Applies the moving average

\[\widetilde{\phi}_{i, j, k} = \left(2 N_\mathrm{s} + 1\right)^{- 1} \sum\limits_{\nu = k - N_\mathrm{s}}^{k + N_\mathrm{s}} \phi_{i, j, \nu},\]

where $N_\mathrm{s}$ is the order of the filter (state.namelists.wkb.filter_order).

smooth_gw_tendencies!(
    output::AbstractArray{<:AbstractFloat, 3},
    state::State,
    filter_type::Shapiro,
    direction::XYZ,
)

Apply a 3D Shapiro filter to smooth in all spatial directions.

A 1D Shapiro filter is applied sequentially in $\widehat{x}$, $\widehat{y}$ and $\widehat{z}$.

smooth_gw_tendencies!(
    output::AbstractArray{<:AbstractFloat, 3},
    state::State,
    filter_type::Shapiro,
    direction::XZ,
)

Apply a 2D Shapiro filter to smooth in $\widehat{x}$ and $\widehat{z}$.

A 1D Shapiro filter is applied sequentially in $\widehat{x}$ and $\widehat{z}$.

smooth_gw_tendencies!(
    output::AbstractArray{<:AbstractFloat, 3},
    state::State,
    filter_type::Shapiro,
    direction::YZ,
)

Apply a 2D Shapiro filter to smooth in $\widehat{y}$ and $\widehat{z}$.

A 1D Shapiro filter is applied sequentially in $\widehat{y}$ and $\widehat{z}$.

smooth_gw_tendencies!(
    output::AbstractArray{<:AbstractFloat, 3},
    state::State,
    filter_type::Shapiro,
    direction::Z,
)

Apply a 1D Shapiro filter to smooth in $\widehat{z}$.

smooth_gw_tendencies!(
    output::AbstractArray{<:AbstractFloat, 3},
    state::State,
    filter_type::Shapiro,
    direction::Y,
)

Apply a 1D Shapiro filter to smooth in $\widehat{y}$.

smooth_gw_tendencies!(
    output::AbstractArray{<:AbstractFloat, 3},
    state::State,
    filter_type::Shapiro,
    direction::X,
)

Apply a 1D Shapiro filter to smooth in $\widehat{x}$.

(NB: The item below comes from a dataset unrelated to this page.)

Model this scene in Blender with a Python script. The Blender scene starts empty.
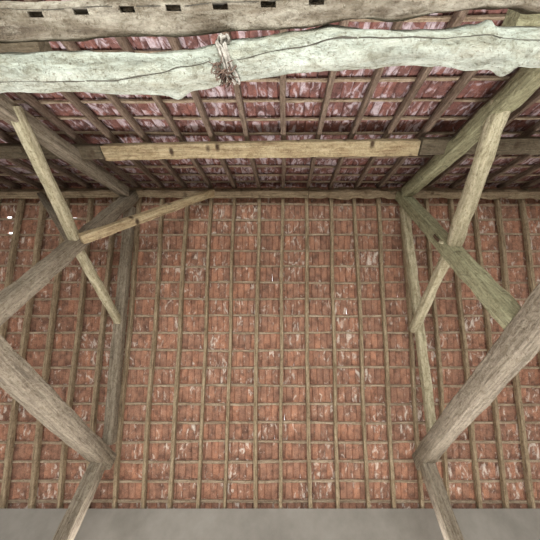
import bpy, bmesh, math, random
from mathutils import Vector, Matrix, noise
random.seed(7)
C = bpy.context.scene.collection
SC = bpy.context.scene

# ------------------------------------------------------------------ camera, world, light, exposure
EYE = 1.6                                   # eye height above the floor
PITCH = 52.8
cam = bpy.data.cameras.new('camera'); cam_o = bpy.data.objects.new('camera', cam); C.objects.link(cam_o)
cam_o.location = (0, 0, EYE); cam_o.rotation_euler = (math.radians(90 + PITCH), 0, 0)
cam.sensor_width = 36; cam.sensor_height = 36; cam.lens = 18.0; cam.shift_x = -14/540
cam.clip_start = .05
SC.camera = cam_o

w = bpy.data.worlds.new('world'); SC.world = w; w.use_nodes = True
bg = w.node_tree.nodes['Background']; bg.inputs['Color'].default_value = (.98, .98, 1, 1); bg.inputs['Strength'].default_value = 2.0

def area(name, loc, rot, sx, sy, power, col=(1, 1, 1)):
    l = bpy.data.lights.new(name, 'AREA'); l.shape = 'RECTANGLE'; l.size = sx; l.size_y = sy; l.energy = power; l.color = col
    o = bpy.data.objects.new(name, l); C.objects.link(o); o.location = loc; o.rotation_euler = [math.radians(a) for a in rot]
    return o
# daylight coming in through the open front side of the barn, behind the camera
area('daylight_front', (0.3, -3.4, 1.0), (110, 0, 0), 5.5, 1.8, 200, (.98, 1, .97))
# and through the open back side, under its header
area('daylight_back', (0.3, 7.4, .9), (-112, 0, 0), 6.5, 1.5, 640, (1, .96, .94))
SC.view_settings.view_transform = 'Standard'; SC.view_settings.look = 'None'
SC.view_settings.gamma = 1; SC.view_settings.use_curve_mapping = False
SC.view_settings.exposure = 1.1

# ------------------------------------------------------------------ helpers
def finish(name, bm, mat, parent=None, smooth=True):
    me = bpy.data.meshes.new(name)
    bmesh.ops.recalc_face_normals(bm, faces=bm.faces)
    bm.to_mesh(me); bm.free()
    if smooth:
        for p in me.polygons: p.use_smooth = True
    me.materials.append(mat)
    o = bpy.data.objects.new(name, me); C.objects.link(o)
    if parent: o.parent = parent
    return o
def tag(o, label, cat, group=None):
    o['label'] = label; o['category'] = cat
    if group: o['group'] = group
    return o
def struct(o): o['kind'] = 'structure'; return o
def W(x, y, h): return Vector((x, y, h + EYE))          # h = height above the eye

def box(bm, lo, hi):
    v = [bm.verts.new((x, y, z)) for x in (lo[0], hi[0]) for y in (lo[1], hi[1]) for z in (lo[2], hi[2])]
    for f in ((0,1,3,2),(4,6,7,5),(0,4,5,1),(2,3,7,6),(0,2,6,4),(1,5,7,3)): bm.faces.new([v[i] for i in f])

def timber_bm(L, wd, dp, rough=.006, wane=.2, bend=.01, seed=0, step=.08, taper=1.0, bumps=()):
    """squared timber along local X, centred in Y and Z, with waney rounded edges and hewn unevenness"""
    bm = bmesh.new(); n = max(6, int(L/step)); rings = []
    a, b = wd/2, dp/2; c = min(a, b)*wane
    base = []
    for sx, sy in ((1,-1),(1,1),(-1,1),(-1,-1)):
        cy, cz = sx*(a-c), sy*(b-c)
        a0 = math.atan2(sy, sx) - math.pi/4
        for t in (0, .5, 1):
            an = a0 + t*math.pi/2
            base.append((cy + c*math.cos(an), cz + c*math.sin(an)))
        nx = {(1,-1):(a, 0), (1,1):(0, b), (-1,1):(-a, 0), (-1,-1):(0, -b)}[(sx, sy)]
        base.append(nx)
    for i in range(n+1):
        x = L*i/n; ring = []
        oy = bend*noise.noise(Vector((x*.55, seed*7.3, 1.1))); oz = bend*noise.noise(Vector((x*.55, seed*7.3, 9.1)))
        sc = 1 + (taper-1)*i/n + .06*noise.noise(Vector((x*1.3, seed, 4.)))*(wane*3)
        for bx, rr in bumps: sc += rr*math.exp(-((x-bx)/.07)**2)
        for k, (y, z) in enumerate(base):
            d = rough*noise.noise(Vector((x*4.5, y*14+seed*3.1, z*14))) * 1.8
            m = 1 + d/max(.02, math.hypot(y, z))
            ring.append(bm.verts.new((x, y*sc*m+oy, z*sc*m+oz)))
        rings.append(ring)
    m = len(base)
    for i in range(n):
        for k in range(m): bm.faces.new((rings[i][k], rings[i][(k+1)%m], rings[i+1][(k+1)%m], rings[i+1][k]))
    bm.faces.new(rings[0]); bm.faces.new(rings[-1][::-1])
    return bm
def orient(o, p0, p1, up=Vector((0,0,1))):
    x = (p1-p0).normalized(); y = up.cross(x).normalized(); z = x.cross(y)
    m = Matrix((x, y, z)).transposed().to_4x4(); m.translation = p0
    o.matrix_world = m
    return o
def sharp(o, ang=35):
    me = o.data
    for p in me.polygons: p.use_smooth = True
    me.set_sharp_from_angle(angle=math.radians(ang))
    return o
def timber(name, p0, p1, wd, dp, mat, up=Vector((0,0,1)), **kw):
    o = finish(name, timber_bm((p1-p0).length, wd, dp, **kw), mat)
    sharp(o, 38); orient(o, p0, p1, up)
    return o
def child(o, root):
    bpy.context.view_layer.update()
    mw = o.matrix_world.copy(); o.parent = root; o.matrix_basis = Matrix.Translation(-root.location) @ mw
    return o
def tube_into(bm, pts, r, m=8, closed=False, r_end=None):
    rings = []; n = len(pts)
    for i, p in enumerate(pts):
        t = (pts[min(i+1, n-1)] - pts[max(i-1, 0)]).normalized()
        u = t.cross(Vector((.31, .52, .8))).normalized(); v = t.cross(u)
        rr = r if r_end is None else r + (r_end-r)*i/(n-1)
        rings.append([bm.verts.new(p + u*rr*math.cos(2*math.pi*k/m) + v*rr*math.sin(2*math.pi*k/m)) for k in range(m)])
    for i in range(n-1):
        for k in range(m): bm.faces.new((rings[i][k], rings[i][(k+1)%m], rings[i+1][(k+1)%m], rings[i+1][k]))
    bm.faces.new(rings[0]); bm.faces.new(rings[-1][::-1])

# ------------------------------------------------------------------ materials
def nodes(name):
    m = bpy.data.materials.new(name); m.use_nodes = True
    nt = m.node_tree; bs = nt.nodes['Principled BSDF']
    return m, nt, bs
def rgb(r, g, b):
    f = lambda c: ((c/255+.055)/1.055)**2.4 if c > 10 else c/255/12.92
    return (f(r), f(g), f(b), 1)
def ramp(nt, src, stops):
    r = nt.nodes.new('ShaderNodeValToRGB'); e = r.color_ramp.elements
    e[0].position, e[0].color = stops[0]; e[1].position, e[1].color = stops[-1]
    for p, c in stops[1:-1]: k = e.new(p); k.color = c
    nt.links.new(src, r.inputs[0]); return r
def noise_n(nt, vec, scale, detail=4, rough=.6, dist=0):
    n = nt.nodes.new('ShaderNodeTexNoise'); n.inputs['Scale'].default_value = scale
    n.inputs['Detail'].default_value = detail; n.inputs['Roughness'].default_value = rough; n.inputs['Distortion'].default_value = dist
    nt.links.new(vec, n.inputs['Vector']); return n
def mapping(nt, src, scale, off=None):
    mp = nt.nodes.new('ShaderNodeMapping'); mp.inputs['Scale'].default_value = scale
    nt.links.new(src, mp.inputs['Vector'])
    if off is not None: nt.links.new(off, mp.inputs['Location'])
    return mp.outputs[0]
def mix(nt, fac, a, b, mode='MIX'):
    x = nt.nodes.new('ShaderNodeMix'); x.data_type = 'RGBA'; x.blend_type = mode
    if isinstance(fac, float): x.inputs[0].default_value = fac
    else: nt.links.new(fac, x.inputs[0])
    for s, i in ((a, 6), (b, 7)):
        if isinstance(s, tuple): x.inputs[i].default_value = s
        else: nt.links.new(s, x.inputs[i])
    return x.outputs[2]
def bump(nt, bs, src, strength, dist=.01):
    b = nt.nodes.new('ShaderNodeBump'); b.inputs['Strength'].default_value = strength; b.inputs['Distance'].default_value = dist
    nt.links.new(src, b.inputs['Height']); nt.links.new(b.outputs[0], bs.inputs['Normal'])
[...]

smooth_gw_tendencies!(state::State, tracer_setup::TracerOn)

Apply smoothing to tracer tendencies.

smooth_gw_tendencies!(state::State, tracer_setup::NoTracer)

Return for configurations without tracer transport.

Arguments

• state: Model state.

• output: Field to smooth.

• filter_type: Filter type.

• direction: Directions to smooth in.

• tracer_setup: General tracer-transport configuration.

See also

• PinCFlow.MSGWaM.MeanFlowEffect.apply_shapiro_filter!